Il y a vingt ans environ, les choses ont commencé à changer, et le gouvernement néerlandais a tenté de convaincre les femmes que travailler n’est pas une si mauvaise chose. Mais les habitudes étaient déjà bien ancrées et la plupart des mères ont alors choisi un temps partiel. L’Etat a soutenu cette démarche et fait en sorte “que les nouveaux emplois à temps partiel profitent d’un statut légal similaire à leurs équivalents à temps complet“. La loi du pays prévoit même depuis 2000, grâce au Working Time Adjustment Act, une plus grande flexibilité du travail. Chaque employé peut ainsi demander à son patron de travailler plus, ou moins d’heures. La seconde formule séduit de plus en plus. Par exemple, en 2005, 45,7% des travailleurs étaient soumis au régime du temps partiel, soit quatre points de pourcentage en dessous des valeurs actuelles.

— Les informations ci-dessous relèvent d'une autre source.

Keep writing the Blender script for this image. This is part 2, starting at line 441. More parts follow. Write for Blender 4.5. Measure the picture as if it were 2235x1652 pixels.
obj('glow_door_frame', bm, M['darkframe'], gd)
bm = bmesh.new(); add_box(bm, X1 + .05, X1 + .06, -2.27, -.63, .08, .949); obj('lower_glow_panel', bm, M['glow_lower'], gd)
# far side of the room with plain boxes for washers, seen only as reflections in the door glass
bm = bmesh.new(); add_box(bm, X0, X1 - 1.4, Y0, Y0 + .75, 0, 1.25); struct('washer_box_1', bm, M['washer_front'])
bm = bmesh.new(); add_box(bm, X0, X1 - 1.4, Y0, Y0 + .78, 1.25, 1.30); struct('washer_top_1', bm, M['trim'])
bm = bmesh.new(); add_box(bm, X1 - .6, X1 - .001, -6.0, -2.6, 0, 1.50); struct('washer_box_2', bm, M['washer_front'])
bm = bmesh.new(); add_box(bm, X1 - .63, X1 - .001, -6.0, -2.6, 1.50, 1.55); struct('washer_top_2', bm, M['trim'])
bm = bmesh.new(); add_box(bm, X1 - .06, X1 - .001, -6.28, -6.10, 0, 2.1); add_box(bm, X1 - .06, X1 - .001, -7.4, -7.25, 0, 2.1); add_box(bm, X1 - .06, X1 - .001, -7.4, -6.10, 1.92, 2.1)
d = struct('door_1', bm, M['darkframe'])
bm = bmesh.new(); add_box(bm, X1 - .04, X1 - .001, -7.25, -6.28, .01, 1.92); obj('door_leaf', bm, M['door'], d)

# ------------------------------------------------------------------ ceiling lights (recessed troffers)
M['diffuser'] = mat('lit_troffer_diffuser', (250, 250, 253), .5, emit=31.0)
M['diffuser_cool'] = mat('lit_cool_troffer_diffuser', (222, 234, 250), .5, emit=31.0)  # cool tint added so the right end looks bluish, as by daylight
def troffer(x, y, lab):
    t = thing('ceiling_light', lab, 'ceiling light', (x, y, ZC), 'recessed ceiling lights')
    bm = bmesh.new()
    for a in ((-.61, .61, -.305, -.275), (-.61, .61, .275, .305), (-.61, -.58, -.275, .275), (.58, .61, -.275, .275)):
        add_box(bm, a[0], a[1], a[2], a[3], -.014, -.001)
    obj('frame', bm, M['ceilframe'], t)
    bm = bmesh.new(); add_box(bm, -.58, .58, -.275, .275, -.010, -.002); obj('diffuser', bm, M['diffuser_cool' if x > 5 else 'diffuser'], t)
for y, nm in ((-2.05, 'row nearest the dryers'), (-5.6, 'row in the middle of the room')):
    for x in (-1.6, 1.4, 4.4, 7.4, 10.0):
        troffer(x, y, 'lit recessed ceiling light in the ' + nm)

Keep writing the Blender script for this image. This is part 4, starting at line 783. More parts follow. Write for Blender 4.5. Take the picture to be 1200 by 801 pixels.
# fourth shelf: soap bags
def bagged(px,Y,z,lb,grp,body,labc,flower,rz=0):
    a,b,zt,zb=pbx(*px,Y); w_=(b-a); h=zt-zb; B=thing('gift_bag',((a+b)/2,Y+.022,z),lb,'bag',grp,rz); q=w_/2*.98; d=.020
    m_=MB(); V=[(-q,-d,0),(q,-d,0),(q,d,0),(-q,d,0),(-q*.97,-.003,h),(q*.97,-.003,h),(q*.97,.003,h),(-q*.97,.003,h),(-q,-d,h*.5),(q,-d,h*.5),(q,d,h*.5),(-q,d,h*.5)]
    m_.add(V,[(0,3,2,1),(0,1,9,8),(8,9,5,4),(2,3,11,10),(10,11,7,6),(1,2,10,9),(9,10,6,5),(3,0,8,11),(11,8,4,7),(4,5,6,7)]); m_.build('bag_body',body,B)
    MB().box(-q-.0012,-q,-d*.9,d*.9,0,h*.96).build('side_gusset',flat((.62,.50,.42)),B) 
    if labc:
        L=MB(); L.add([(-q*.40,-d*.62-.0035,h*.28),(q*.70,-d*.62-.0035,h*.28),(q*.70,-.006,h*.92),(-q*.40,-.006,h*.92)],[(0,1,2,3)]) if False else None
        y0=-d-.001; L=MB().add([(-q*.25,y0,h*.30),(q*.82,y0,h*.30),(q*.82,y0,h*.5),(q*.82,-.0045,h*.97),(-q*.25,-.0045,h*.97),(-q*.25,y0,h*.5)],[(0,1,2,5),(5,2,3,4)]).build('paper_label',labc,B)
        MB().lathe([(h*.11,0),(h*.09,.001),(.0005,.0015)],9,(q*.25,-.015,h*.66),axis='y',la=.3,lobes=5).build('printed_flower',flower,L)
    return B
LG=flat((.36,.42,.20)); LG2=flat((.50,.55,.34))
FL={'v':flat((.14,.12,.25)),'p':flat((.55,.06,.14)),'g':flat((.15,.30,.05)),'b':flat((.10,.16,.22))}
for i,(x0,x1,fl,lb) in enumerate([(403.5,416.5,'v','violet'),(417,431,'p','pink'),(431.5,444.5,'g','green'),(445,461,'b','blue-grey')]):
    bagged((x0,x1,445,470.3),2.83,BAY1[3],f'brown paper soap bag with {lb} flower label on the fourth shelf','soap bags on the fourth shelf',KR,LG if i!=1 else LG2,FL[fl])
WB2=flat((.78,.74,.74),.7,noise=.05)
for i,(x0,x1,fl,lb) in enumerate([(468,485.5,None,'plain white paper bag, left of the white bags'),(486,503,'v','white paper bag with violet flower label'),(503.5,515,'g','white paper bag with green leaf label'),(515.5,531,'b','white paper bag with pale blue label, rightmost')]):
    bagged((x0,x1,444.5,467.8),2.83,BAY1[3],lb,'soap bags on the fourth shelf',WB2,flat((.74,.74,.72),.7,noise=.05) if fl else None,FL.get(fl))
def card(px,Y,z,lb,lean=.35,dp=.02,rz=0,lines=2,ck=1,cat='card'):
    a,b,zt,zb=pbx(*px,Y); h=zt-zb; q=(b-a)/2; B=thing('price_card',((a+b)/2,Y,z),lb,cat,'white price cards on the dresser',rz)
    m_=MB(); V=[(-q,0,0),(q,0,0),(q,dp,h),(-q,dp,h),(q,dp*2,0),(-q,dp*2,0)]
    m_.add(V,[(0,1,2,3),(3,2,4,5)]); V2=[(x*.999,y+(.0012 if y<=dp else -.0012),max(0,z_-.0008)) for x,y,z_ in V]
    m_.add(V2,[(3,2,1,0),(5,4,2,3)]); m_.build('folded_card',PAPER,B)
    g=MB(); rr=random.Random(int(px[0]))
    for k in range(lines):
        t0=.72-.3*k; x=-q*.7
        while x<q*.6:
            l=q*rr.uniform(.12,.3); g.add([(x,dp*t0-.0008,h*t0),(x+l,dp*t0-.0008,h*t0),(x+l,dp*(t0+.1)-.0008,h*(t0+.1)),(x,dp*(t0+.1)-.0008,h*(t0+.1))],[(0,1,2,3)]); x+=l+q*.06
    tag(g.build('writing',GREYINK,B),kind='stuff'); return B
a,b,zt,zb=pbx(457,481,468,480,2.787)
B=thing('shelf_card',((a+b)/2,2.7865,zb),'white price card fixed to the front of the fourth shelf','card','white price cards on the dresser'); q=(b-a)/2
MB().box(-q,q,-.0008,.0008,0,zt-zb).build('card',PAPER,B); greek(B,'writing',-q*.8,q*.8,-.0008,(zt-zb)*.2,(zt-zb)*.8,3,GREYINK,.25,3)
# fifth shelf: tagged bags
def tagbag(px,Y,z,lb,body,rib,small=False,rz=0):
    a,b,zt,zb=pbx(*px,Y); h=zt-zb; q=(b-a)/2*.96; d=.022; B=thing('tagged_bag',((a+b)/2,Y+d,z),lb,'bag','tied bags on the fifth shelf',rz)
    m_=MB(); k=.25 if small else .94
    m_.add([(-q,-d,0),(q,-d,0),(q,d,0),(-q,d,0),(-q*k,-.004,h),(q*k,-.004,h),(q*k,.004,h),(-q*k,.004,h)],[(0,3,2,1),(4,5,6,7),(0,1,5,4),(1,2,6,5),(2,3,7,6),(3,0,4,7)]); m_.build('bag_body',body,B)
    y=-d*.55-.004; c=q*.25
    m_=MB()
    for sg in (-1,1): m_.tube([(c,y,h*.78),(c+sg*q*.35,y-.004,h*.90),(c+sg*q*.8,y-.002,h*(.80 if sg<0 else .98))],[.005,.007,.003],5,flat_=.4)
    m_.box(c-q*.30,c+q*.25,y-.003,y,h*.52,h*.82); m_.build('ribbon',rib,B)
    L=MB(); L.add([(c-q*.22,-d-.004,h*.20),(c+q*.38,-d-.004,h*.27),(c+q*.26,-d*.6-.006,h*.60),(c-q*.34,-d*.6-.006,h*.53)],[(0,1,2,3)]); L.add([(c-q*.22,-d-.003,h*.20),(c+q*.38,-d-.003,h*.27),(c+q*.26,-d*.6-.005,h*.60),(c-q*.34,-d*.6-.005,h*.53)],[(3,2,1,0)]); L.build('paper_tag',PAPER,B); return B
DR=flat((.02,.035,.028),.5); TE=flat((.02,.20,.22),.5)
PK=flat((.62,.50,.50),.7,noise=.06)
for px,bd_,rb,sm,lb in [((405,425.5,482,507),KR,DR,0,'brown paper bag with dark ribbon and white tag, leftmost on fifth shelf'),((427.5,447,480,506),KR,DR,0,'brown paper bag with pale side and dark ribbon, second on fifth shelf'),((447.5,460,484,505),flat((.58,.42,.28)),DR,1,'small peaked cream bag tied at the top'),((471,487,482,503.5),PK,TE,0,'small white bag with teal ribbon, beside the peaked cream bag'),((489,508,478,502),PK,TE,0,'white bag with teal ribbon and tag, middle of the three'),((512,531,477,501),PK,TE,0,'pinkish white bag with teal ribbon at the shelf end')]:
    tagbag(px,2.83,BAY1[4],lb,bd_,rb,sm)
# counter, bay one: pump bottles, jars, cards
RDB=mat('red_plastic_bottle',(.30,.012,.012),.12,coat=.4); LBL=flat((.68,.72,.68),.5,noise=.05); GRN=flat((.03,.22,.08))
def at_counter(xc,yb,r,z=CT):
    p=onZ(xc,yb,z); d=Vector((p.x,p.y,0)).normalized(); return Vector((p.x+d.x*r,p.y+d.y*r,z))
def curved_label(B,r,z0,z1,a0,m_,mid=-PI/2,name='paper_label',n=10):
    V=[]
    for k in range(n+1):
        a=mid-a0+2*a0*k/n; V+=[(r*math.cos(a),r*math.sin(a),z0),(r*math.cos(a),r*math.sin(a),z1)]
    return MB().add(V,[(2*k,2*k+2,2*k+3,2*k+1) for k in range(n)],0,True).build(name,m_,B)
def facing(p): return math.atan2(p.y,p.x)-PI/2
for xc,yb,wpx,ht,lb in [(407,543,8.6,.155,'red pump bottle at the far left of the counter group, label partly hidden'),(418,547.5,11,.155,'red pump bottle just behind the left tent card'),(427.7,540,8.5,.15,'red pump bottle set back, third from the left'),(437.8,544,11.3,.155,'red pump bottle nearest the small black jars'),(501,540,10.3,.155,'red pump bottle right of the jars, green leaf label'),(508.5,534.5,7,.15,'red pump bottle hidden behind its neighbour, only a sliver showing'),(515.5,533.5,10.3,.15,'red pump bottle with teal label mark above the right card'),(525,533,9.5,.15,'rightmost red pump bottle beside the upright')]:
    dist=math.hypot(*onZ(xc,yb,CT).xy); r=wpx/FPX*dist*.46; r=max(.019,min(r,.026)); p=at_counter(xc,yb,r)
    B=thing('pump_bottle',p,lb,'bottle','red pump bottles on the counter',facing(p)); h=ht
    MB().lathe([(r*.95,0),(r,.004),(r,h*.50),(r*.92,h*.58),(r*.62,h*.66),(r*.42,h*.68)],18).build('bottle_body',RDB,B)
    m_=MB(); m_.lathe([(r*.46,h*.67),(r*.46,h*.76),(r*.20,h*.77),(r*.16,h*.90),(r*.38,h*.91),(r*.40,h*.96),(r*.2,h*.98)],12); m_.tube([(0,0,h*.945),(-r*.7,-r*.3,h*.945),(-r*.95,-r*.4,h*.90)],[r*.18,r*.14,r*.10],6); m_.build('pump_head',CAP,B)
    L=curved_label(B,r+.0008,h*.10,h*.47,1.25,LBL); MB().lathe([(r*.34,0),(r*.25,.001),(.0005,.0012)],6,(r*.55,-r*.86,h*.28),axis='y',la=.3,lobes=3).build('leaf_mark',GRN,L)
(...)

Le temps partiel fait-il le bonheur ?

Mais alors, est-on forcément plus heureux en choisissant de travailler moins ? L’Observateur de l’OCDE estime en tout cas que l’on serait moins stressé et que ces horaires aménagés nous aideraient à mieux jongler entre vie de famille et vie professionnelle. Elles ne nuiraient pas non plus à la qualité de l’emploi. Pour autant, il ne faut pas oublier que le temps partiel comporte aussi des inconvénients. Les employés dans cette situation seraient ainsi toujours “pénalisés (…) en termes de salaires, de formation, d’avancement professionnel et de sécurité de l’emploi“. Le taux de pauvreté serait aussi deux fois plus élevé parmi cette catégorie de travailleurs. Il existerait enfin des pays, dont les Pays-Bas, paradoxalement, qui demandent un nombre minimum d’heures afin de pouvoir espérer toucher le cas échéant une assurance chômage. Reste que ces contraintes n’empêcheraient pas certains de choisir le temps partiel toute leur vie. Ils ne seraient que 15% des travailleurs à mi-temps à accepter par la suite un emploi à temps complet.